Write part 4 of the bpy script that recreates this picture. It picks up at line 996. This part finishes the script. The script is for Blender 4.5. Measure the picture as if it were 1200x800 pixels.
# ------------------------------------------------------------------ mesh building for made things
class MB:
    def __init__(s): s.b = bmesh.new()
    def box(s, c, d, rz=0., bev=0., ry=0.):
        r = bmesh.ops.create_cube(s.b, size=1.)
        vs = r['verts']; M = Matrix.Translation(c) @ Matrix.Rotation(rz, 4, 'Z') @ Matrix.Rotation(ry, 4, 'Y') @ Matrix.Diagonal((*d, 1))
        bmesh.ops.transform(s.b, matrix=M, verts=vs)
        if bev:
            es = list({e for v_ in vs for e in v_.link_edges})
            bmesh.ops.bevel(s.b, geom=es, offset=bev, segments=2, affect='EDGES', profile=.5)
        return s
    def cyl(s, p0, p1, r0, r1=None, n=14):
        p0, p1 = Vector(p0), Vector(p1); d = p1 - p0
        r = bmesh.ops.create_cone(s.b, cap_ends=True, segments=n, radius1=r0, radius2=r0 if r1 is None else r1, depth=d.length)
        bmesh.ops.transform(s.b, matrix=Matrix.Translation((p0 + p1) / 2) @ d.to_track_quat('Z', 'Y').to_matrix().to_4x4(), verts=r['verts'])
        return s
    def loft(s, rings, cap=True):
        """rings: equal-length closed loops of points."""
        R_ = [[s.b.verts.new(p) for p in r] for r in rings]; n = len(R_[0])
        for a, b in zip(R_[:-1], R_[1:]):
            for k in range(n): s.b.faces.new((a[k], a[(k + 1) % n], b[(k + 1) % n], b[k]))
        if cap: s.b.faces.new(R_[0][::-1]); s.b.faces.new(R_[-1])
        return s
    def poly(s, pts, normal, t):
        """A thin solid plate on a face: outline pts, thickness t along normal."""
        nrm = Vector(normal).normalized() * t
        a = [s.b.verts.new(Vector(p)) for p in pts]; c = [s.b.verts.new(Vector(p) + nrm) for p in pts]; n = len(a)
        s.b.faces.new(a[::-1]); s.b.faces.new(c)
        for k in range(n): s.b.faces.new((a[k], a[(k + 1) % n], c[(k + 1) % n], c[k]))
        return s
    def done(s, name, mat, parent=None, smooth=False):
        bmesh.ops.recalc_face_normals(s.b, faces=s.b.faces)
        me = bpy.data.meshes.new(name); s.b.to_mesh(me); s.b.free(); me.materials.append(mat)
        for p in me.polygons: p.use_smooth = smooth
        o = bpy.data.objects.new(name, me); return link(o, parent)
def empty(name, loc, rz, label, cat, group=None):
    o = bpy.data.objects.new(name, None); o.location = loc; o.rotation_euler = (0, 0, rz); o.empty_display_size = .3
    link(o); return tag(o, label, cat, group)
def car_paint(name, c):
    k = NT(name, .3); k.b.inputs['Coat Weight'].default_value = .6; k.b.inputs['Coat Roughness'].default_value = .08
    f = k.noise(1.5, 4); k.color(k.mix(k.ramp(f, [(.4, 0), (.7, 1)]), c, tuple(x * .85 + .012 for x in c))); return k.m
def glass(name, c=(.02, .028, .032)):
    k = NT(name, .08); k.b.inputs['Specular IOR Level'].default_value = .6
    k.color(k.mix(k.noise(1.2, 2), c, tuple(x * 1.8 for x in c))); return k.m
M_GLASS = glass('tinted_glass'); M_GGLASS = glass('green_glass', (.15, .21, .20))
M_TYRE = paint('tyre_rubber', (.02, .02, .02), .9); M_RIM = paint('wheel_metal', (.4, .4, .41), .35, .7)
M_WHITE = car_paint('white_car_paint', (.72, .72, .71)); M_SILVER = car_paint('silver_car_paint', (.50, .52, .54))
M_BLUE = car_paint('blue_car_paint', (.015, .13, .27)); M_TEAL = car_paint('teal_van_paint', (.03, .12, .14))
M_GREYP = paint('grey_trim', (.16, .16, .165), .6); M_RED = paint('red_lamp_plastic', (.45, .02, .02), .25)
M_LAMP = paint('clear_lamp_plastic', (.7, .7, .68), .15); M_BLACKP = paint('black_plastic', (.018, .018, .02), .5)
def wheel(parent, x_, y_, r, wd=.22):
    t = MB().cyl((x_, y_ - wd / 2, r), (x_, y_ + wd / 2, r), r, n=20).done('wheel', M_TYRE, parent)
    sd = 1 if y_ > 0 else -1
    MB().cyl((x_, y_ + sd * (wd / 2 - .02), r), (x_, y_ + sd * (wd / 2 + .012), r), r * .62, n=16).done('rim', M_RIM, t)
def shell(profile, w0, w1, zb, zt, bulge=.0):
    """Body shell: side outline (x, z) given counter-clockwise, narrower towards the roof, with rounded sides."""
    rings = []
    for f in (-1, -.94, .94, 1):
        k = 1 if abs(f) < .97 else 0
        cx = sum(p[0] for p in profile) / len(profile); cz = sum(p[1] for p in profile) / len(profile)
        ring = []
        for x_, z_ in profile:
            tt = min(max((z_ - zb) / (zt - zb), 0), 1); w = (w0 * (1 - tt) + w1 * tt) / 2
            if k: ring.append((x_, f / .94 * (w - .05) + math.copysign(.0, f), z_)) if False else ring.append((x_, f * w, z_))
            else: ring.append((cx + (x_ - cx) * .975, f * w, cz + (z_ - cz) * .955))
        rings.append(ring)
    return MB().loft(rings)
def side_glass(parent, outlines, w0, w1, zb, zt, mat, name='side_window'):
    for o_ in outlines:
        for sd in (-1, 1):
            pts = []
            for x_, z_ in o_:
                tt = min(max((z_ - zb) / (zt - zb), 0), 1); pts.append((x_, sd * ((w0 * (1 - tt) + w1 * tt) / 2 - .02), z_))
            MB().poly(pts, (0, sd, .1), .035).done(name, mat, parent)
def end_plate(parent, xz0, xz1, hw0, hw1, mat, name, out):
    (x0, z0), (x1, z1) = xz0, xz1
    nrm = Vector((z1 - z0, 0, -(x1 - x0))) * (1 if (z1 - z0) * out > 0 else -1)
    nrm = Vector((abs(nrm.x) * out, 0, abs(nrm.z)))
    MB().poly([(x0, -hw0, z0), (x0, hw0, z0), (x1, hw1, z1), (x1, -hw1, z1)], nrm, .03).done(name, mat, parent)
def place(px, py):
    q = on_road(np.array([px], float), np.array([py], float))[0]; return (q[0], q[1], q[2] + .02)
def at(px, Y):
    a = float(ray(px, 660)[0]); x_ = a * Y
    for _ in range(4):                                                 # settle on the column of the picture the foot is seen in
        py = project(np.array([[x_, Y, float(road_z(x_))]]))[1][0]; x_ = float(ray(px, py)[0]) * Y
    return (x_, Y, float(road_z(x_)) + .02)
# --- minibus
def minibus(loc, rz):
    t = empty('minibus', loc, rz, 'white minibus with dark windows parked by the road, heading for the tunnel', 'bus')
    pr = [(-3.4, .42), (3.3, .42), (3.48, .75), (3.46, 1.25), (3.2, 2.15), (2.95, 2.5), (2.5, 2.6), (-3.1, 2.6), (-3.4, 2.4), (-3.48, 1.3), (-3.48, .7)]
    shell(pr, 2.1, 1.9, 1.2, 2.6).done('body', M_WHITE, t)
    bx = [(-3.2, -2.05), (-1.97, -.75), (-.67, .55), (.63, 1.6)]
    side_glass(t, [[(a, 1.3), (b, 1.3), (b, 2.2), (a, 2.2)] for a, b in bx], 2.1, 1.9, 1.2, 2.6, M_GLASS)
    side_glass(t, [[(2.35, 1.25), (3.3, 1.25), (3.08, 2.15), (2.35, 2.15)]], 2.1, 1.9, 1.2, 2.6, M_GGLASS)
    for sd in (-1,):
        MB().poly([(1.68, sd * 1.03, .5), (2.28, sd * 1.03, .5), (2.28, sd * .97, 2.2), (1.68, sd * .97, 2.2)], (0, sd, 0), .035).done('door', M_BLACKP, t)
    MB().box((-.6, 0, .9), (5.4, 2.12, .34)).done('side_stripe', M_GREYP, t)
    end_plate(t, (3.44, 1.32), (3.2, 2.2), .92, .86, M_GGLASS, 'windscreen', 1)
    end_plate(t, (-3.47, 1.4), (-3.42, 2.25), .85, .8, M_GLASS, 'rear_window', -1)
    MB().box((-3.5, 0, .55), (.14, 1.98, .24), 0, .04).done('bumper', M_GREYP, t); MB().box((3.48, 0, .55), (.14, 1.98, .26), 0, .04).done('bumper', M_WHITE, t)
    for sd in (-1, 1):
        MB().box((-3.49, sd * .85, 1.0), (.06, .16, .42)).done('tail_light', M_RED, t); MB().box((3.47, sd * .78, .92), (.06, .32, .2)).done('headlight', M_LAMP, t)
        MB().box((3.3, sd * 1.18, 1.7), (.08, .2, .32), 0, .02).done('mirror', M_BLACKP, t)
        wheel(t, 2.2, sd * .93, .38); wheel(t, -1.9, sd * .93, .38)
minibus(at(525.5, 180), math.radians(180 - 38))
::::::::
Count every line of the material above that holds the string "picture", then state only the total.

* [EXERCISE RESULT] 2